** Start DATASET SECTION **
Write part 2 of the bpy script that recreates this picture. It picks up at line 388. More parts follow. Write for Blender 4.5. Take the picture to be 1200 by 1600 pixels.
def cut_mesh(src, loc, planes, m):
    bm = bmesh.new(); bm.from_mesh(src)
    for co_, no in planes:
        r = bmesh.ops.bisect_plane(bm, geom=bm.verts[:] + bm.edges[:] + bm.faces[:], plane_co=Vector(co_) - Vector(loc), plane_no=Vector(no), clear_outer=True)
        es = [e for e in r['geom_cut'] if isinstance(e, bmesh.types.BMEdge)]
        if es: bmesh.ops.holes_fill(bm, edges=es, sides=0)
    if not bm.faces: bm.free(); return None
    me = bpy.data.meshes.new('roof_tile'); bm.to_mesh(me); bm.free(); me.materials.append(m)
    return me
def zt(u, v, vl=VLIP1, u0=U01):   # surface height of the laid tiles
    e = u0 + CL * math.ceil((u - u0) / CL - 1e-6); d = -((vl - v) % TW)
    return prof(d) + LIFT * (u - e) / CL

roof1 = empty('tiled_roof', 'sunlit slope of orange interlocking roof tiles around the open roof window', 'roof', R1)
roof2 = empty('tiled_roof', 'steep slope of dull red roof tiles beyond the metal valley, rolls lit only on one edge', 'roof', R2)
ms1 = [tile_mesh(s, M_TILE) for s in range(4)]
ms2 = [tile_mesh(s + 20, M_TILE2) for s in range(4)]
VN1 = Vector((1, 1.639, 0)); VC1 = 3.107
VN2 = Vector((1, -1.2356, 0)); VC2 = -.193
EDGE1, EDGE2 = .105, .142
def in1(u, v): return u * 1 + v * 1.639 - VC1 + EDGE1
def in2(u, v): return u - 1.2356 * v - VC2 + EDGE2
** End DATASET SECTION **
CHALLENGE | Print exactly, and only, the lines beginning at the top of the listing and ending at the line with "return prof(d) + LIFT * (u - e) / CL".

SOLVED EXERCISE |
Write part 2 of the bpy script that recreates this picture. It picks up at line 388. More parts follow. Write for Blender 4.5. Take the picture to be 1200 by 1600 pixels.
def cut_mesh(src, loc, planes, m):
    bm = bmesh.new(); bm.from_mesh(src)
    for co_, no in planes:
        r = bmesh.ops.bisect_plane(bm, geom=bm.verts[:] + bm.edges[:] + bm.faces[:], plane_co=Vector(co_) - Vector(loc), plane_no=Vector(no), clear_outer=True)
        es = [e for e in r['geom_cut'] if isinstance(e, bmesh.types.BMEdge)]
        if es: bmesh.ops.holes_fill(bm, edges=es, sides=0)
    if not bm.faces: bm.free(); return None
    me = bpy.data.meshes.new('roof_tile'); bm.to_mesh(me); bm.free(); me.materials.append(m)
    return me
def zt(u, v, vl=VLIP1, u0=U01):   # surface height of the laid tiles
    e = u0 + CL * math.ceil((u - u0) / CL - 1e-6); d = -((vl - v) % TW)
    return prof(d) + LIFT * (u - e) / CL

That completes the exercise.